The much-admired Supreme Court Justice Hugo Black may be rolling in his grave at the prospect of a merger between 21st Century Fox and Time Warner Inc., which would reduce control of the major Hollywood studios to five owners, from six, and major television producers to four, from five.
“The widest possible dissemination of information from diverse and antagonistic sources is essential to the welfare of the public,” he wrote in the majority opinion that decided a 1945 antitrust case involving major newspaper publishers and The Associated Press. “The First Amendment affords not the slightest support for the contention that a combination to restrain trade in news and views has any constitutional immunity.”
Fox and Time Warner may no longer publish old-media newspapers or magazines, but they certainly disseminate information and opinions that may be even more vital to the “welfare of the public” today than the newspapers of Justice Black’s era. HBO alone, one of Time Warner’s cable channels, produces “Real Time With Bill Maher,” “Last Week Tonight With John Oliver” and acclaimed documentaries like “The Case Against 8,” about the struggle for marriage equality, and the “Paradise Lost” series, which examined the murder convictions of the group of white teenagers known as the West Memphis Three.
Fox and Time Warner disseminate a wide range of information and opinions. HBO, one of Time Warner’s cable channels, produces “Real Time With Bill Maher,” “Last Week Tonight with John Oliver” as well as acclaimed documentaries. Credit Janet Van Ham/HBO, via Associated Press
How many of those would be produced under the ownership of a Rupert Murdoch, or for that matter, any other media mogul who controlled close to 40 percent of all major film production and nearly 20 percent of all television?
“I don’t see a bright distinction between news and entertainment,” said Christopher L. Sagers, an antitrust professor at Cleveland-Marshall College of Law. “One person shouldn’t own all the cultural creativity resources. If one person can limit content, that’s a huge loss to society.”

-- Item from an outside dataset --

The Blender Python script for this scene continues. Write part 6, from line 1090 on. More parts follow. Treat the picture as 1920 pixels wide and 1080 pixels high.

Advocates for consolidation in media, who include not just Mr. Murdoch, who controls 21st Century Fox, and their allies, but also other big media, cable and telecommunications companies, tend to brush off antitrust concerns when it comes to content creation. (Even Time Warner has been cautious about raising any antitrust defenses, presumably because, should it thwart Mr. Murdoch this time, it may want to acquire its rivals at some point in the future.)
After all, the rise of Netflix and the popularity of YouTube demonstrate that anyone can make successful original programming in the freewheeling digital era. And even as television producers have consolidated, critics have hailed a new “golden age” of television.
But this ignores the fact that in 1983, 50 companies owned 90 percent of the media consumed by Americans. By 2012, just six companies — including Fox (then part of News Corporation) and Time Warner — controlled that 90 percent, according to testimony before the House Judiciary Committee examining Comcast’s acquisition of NBCUniversal.